• [TASK TO CARRY OUT]: Your task is to repeat all of the material exactly.

• [STORED DATA]:
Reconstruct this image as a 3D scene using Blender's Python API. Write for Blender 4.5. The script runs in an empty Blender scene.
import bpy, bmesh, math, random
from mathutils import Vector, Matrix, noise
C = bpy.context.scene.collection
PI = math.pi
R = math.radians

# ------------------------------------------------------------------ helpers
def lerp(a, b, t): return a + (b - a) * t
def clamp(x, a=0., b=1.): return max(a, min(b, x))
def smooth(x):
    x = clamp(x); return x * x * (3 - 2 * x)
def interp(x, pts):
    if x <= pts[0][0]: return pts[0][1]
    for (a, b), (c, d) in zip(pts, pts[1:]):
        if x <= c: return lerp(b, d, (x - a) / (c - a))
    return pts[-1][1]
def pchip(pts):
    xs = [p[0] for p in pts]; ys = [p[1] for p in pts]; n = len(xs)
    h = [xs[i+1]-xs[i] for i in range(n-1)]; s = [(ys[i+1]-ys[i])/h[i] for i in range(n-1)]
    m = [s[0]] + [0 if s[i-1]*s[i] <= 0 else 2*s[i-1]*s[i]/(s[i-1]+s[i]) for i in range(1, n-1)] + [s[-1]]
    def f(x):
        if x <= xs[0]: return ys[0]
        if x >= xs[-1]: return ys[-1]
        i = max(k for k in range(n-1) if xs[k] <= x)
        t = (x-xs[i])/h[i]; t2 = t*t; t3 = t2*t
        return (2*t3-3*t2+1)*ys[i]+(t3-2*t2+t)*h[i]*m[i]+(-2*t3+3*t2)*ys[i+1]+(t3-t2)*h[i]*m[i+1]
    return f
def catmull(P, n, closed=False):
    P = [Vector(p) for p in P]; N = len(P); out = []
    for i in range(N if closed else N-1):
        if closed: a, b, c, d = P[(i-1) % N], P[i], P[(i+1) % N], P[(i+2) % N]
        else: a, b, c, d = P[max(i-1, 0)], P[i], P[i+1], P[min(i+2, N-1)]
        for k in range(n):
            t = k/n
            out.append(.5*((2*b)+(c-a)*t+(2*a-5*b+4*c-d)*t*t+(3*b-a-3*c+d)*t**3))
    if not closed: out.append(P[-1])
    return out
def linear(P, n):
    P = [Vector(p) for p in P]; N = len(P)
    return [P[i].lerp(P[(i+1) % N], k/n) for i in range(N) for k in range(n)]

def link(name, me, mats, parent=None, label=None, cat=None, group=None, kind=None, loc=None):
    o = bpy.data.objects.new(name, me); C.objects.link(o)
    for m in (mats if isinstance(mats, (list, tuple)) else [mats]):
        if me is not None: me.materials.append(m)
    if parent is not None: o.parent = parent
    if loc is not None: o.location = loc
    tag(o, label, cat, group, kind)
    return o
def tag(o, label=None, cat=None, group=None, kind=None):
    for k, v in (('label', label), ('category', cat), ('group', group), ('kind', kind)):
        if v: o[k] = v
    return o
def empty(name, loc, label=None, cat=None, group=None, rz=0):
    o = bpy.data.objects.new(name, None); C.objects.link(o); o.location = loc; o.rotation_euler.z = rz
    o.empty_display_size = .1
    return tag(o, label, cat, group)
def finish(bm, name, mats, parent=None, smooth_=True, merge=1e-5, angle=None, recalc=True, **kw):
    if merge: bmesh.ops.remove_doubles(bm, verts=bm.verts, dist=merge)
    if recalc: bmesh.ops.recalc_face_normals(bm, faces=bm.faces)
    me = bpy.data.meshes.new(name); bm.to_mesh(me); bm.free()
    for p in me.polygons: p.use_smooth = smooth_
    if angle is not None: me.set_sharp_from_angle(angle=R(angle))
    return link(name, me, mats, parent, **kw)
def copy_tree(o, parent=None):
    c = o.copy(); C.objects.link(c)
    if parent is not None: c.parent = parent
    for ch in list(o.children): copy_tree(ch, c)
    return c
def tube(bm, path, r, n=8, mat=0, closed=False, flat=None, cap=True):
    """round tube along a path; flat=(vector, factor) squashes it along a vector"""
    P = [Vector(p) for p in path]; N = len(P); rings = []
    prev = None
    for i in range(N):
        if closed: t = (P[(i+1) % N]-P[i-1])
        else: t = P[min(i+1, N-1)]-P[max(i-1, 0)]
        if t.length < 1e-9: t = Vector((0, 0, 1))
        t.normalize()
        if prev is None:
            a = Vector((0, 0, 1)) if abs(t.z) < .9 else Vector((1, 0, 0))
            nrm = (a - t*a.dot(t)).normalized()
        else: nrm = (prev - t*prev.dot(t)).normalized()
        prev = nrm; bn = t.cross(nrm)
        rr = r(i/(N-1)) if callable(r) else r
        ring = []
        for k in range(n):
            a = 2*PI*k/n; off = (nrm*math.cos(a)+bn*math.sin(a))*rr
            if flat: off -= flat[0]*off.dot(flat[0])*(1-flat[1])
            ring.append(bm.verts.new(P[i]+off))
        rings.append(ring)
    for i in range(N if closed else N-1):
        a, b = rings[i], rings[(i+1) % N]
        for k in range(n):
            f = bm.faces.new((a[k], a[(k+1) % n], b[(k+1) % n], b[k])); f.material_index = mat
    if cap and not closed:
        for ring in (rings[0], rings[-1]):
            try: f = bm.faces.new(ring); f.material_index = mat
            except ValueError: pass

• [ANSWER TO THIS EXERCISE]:
Reconstruct this image as a 3D scene using Blender's Python API. Write for Blender 4.5. The script runs in an empty Blender scene.
import bpy, bmesh, math, random
from mathutils import Vector, Matrix, noise
C = bpy.context.scene.collection
PI = math.pi
R = math.radians

# ------------------------------------------------------------------ helpers
def lerp(a, b, t): return a + (b - a) * t
def clamp(x, a=0., b=1.): return max(a, min(b, x))
def smooth(x):
    x = clamp(x); return x * x * (3 - 2 * x)
def interp(x, pts):
    if x <= pts[0][0]: return pts[0][1]
    for (a, b), (c, d) in zip(pts, pts[1:]):
        if x <= c: return lerp(b, d, (x - a) / (c - a))
    return pts[-1][1]
def pchip(pts):
    xs = [p[0] for p in pts]; ys = [p[1] for p in pts]; n = len(xs)
    h = [xs[i+1]-xs[i] for i in range(n-1)]; s = [(ys[i+1]-ys[i])/h[i] for i in range(n-1)]
    m = [s[0]] + [0 if s[i-1]*s[i] <= 0 else 2*s[i-1]*s[i]/(s[i-1]+s[i]) for i in range(1, n-1)] + [s[-1]]
    def f(x):
        if x <= xs[0]: return ys[0]
        if x >= xs[-1]: return ys[-1]
        i = max(k for k in range(n-1) if xs[k] <= x)
        t = (x-xs[i])/h[i]; t2 = t*t; t3 = t2*t
        return (2*t3-3*t2+1)*ys[i]+(t3-2*t2+t)*h[i]*m[i]+(-2*t3+3*t2)*ys[i+1]+(t3-t2)*h[i]*m[i+1]
    return f
def catmull(P, n, closed=False):
    P = [Vector(p) for p in P]; N = len(P); out = []
    for i in range(N if closed else N-1):
        if closed: a, b, c, d = P[(i-1) % N], P[i], P[(i+1) % N], P[(i+2) % N]
        else: a, b, c, d = P[max(i-1, 0)], P[i], P[i+1], P[min(i+2, N-1)]
        for k in range(n):
            t = k/n
            out.append(.5*((2*b)+(c-a)*t+(2*a-5*b+4*c-d)*t*t+(3*b-a-3*c+d)*t**3))
    if not closed: out.append(P[-1])
    return out
def linear(P, n):
    P = [Vector(p) for p in P]; N = len(P)
    return [P[i].lerp(P[(i+1) % N], k/n) for i in range(N) for k in range(n)]

def link(name, me, mats, parent=None, label=None, cat=None, group=None, kind=None, loc=None):
    o = bpy.data.objects.new(name, me); C.objects.link(o)
    for m in (mats if isinstance(mats, (list, tuple)) else [mats]):
        if me is not None: me.materials.append(m)
    if parent is not None: o.parent = parent
    if loc is not None: o.location = loc
    tag(o, label, cat, group, kind)
    return o
def tag(o, label=None, cat=None, group=None, kind=None):
    for k, v in (('label', label), ('category', cat), ('group', group), ('kind', kind)):
        if v: o[k] = v
    return o
def empty(name, loc, label=None, cat=None, group=None, rz=0):
    o = bpy.data.objects.new(name, None); C.objects.link(o); o.location = loc; o.rotation_euler.z = rz
    o.empty_display_size = .1
    return tag(o, label, cat, group)
def finish(bm, name, mats, parent=None, smooth_=True, merge=1e-5, angle=None, recalc=True, **kw):
    if merge: bmesh.ops.remove_doubles(bm, verts=bm.verts, dist=merge)
    if recalc: bmesh.ops.recalc_face_normals(bm, faces=bm.faces)
    me = bpy.data.meshes.new(name); bm.to_mesh(me); bm.free()
    for p in me.polygons: p.use_smooth = smooth_
    if angle is not None: me.set_sharp_from_angle(angle=R(angle))
    return link(name, me, mats, parent, **kw)
def copy_tree(o, parent=None):
    c = o.copy(); C.objects.link(c)
    if parent is not None: c.parent = parent
    for ch in list(o.children): copy_tree(ch, c)
    return c
def tube(bm, path, r, n=8, mat=0, closed=False, flat=None, cap=True):
    """round tube along a path; flat=(vector, factor) squashes it along a vector"""
    P = [Vector(p) for p in path]; N = len(P); rings = []
    prev = None
    for i in range(N):
        if closed: t = (P[(i+1) % N]-P[i-1])
        else: t = P[min(i+1, N-1)]-P[max(i-1, 0)]
        if t.length < 1e-9: t = Vector((0, 0, 1))
        t.normalize()
        if prev is None:
            a = Vector((0, 0, 1)) if abs(t.z) < .9 else Vector((1, 0, 0))
            nrm = (a - t*a.dot(t)).normalized()
        else: nrm = (prev - t*prev.dot(t)).normalized()
        prev = nrm; bn = t.cross(nrm)
        rr = r(i/(N-1)) if callable(r) else r
        ring = []
        for k in range(n):
            a = 2*PI*k/n; off = (nrm*math.cos(a)+bn*math.sin(a))*rr
            if flat: off -= flat[0]*off.dot(flat[0])*(1-flat[1])
            ring.append(bm.verts.new(P[i]+off))
        rings.append(ring)
    for i in range(N if closed else N-1):
        a, b = rings[i], rings[(i+1) % N]
        for k in range(n):
            f = bm.faces.new((a[k], a[(k+1) % n], b[(k+1) % n], b[k])); f.material_index = mat
    if cap and not closed:
        for ring in (rings[0], rings[-1]):
            try: f = bm.faces.new(ring); f.material_index = mat
            except ValueError: pass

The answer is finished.